Set exercise: Retype all of the data. Every line must match exactly.
=======
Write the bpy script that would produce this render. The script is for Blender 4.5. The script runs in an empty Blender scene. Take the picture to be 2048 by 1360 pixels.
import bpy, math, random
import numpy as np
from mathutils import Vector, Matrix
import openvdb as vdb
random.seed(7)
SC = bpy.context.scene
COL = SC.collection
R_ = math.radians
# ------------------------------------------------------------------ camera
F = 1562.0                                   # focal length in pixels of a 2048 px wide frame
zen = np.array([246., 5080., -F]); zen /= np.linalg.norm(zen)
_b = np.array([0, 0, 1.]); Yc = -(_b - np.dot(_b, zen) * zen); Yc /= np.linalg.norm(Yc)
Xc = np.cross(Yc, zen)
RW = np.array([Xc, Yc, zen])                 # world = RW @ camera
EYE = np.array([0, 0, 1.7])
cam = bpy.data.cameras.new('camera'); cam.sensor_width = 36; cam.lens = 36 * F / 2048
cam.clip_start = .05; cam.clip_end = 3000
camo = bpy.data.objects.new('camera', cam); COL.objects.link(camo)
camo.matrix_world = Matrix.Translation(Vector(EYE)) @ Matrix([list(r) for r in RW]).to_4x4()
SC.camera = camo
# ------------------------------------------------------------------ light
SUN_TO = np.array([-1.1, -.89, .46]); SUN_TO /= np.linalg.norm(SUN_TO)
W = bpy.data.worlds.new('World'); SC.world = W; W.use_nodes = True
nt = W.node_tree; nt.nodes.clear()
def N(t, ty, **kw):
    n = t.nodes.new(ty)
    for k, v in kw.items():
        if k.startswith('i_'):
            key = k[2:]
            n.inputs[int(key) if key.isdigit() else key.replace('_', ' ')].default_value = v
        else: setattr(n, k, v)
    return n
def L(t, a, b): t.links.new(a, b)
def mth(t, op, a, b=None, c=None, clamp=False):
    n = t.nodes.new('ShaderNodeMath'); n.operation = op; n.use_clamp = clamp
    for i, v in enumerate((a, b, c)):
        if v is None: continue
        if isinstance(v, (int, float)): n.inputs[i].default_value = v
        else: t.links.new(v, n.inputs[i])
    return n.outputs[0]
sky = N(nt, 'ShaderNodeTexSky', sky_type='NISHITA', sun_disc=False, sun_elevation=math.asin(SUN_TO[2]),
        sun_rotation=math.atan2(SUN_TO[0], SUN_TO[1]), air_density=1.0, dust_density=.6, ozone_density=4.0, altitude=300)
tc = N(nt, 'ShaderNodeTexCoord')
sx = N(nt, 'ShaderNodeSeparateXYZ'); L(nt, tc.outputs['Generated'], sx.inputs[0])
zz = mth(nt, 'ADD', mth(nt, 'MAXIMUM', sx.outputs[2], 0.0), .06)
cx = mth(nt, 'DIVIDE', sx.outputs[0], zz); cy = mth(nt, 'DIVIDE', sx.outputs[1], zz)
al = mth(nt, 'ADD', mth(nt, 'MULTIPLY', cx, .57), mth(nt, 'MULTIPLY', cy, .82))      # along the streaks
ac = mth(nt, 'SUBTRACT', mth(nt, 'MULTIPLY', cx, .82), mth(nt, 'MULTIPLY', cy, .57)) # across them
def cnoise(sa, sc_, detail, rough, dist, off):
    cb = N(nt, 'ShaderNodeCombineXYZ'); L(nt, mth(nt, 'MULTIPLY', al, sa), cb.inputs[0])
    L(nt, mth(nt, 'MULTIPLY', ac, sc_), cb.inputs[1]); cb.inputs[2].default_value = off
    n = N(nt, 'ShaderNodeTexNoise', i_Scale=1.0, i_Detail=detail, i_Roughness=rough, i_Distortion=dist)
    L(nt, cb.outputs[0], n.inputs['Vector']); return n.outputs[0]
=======
Result below:
Write the bpy script that would produce this render. The script is for Blender 4.5. The script runs in an empty Blender scene. Take the picture to be 2048 by 1360 pixels.
import bpy, math, random
import numpy as np
from mathutils import Vector, Matrix
import openvdb as vdb
random.seed(7)
SC = bpy.context.scene
COL = SC.collection
R_ = math.radians
# ------------------------------------------------------------------ camera
F = 1562.0                                   # focal length in pixels of a 2048 px wide frame
zen = np.array([246., 5080., -F]); zen /= np.linalg.norm(zen)
_b = np.array([0, 0, 1.]); Yc = -(_b - np.dot(_b, zen) * zen); Yc /= np.linalg.norm(Yc)
Xc = np.cross(Yc, zen)
RW = np.array([Xc, Yc, zen])                 # world = RW @ camera
EYE = np.array([0, 0, 1.7])
cam = bpy.data.cameras.new('camera'); cam.sensor_width = 36; cam.lens = 36 * F / 2048
cam.clip_start = .05; cam.clip_end = 3000
camo = bpy.data.objects.new('camera', cam); COL.objects.link(camo)
camo.matrix_world = Matrix.Translation(Vector(EYE)) @ Matrix([list(r) for r in RW]).to_4x4()
SC.camera = camo
# ------------------------------------------------------------------ light
SUN_TO = np.array([-1.1, -.89, .46]); SUN_TO /= np.linalg.norm(SUN_TO)
W = bpy.data.worlds.new('World'); SC.world = W; W.use_nodes = True
nt = W.node_tree; nt.nodes.clear()
def N(t, ty, **kw):
    n = t.nodes.new(ty)
    for k, v in kw.items():
        if k.startswith('i_'):
            key = k[2:]
            n.inputs[int(key) if key.isdigit() else key.replace('_', ' ')].default_value = v
        else: setattr(n, k, v)
    return n
def L(t, a, b): t.links.new(a, b)
def mth(t, op, a, b=None, c=None, clamp=False):
    n = t.nodes.new('ShaderNodeMath'); n.operation = op; n.use_clamp = clamp
    for i, v in enumerate((a, b, c)):
        if v is None: continue
        if isinstance(v, (int, float)): n.inputs[i].default_value = v
        else: t.links.new(v, n.inputs[i])
    return n.outputs[0]
sky = N(nt, 'ShaderNodeTexSky', sky_type='NISHITA', sun_disc=False, sun_elevation=math.asin(SUN_TO[2]),
        sun_rotation=math.atan2(SUN_TO[0], SUN_TO[1]), air_density=1.0, dust_density=.6, ozone_density=4.0, altitude=300)
tc = N(nt, 'ShaderNodeTexCoord')
sx = N(nt, 'ShaderNodeSeparateXYZ'); L(nt, tc.outputs['Generated'], sx.inputs[0])
zz = mth(nt, 'ADD', mth(nt, 'MAXIMUM', sx.outputs[2], 0.0), .06)
cx = mth(nt, 'DIVIDE', sx.outputs[0], zz); cy = mth(nt, 'DIVIDE', sx.outputs[1], zz)
al = mth(nt, 'ADD', mth(nt, 'MULTIPLY', cx, .57), mth(nt, 'MULTIPLY', cy, .82))      # along the streaks
ac = mth(nt, 'SUBTRACT', mth(nt, 'MULTIPLY', cx, .82), mth(nt, 'MULTIPLY', cy, .57)) # across them
def cnoise(sa, sc_, detail, rough, dist, off):
    cb = N(nt, 'ShaderNodeCombineXYZ'); L(nt, mth(nt, 'MULTIPLY', al, sa), cb.inputs[0])
    L(nt, mth(nt, 'MULTIPLY', ac, sc_), cb.inputs[1]); cb.inputs[2].default_value = off
    n = N(nt, 'ShaderNodeTexNoise', i_Scale=1.0, i_Detail=detail, i_Roughness=rough, i_Distortion=dist)
    L(nt, cb.outputs[0], n.inputs['Vector']); return n.outputs[0]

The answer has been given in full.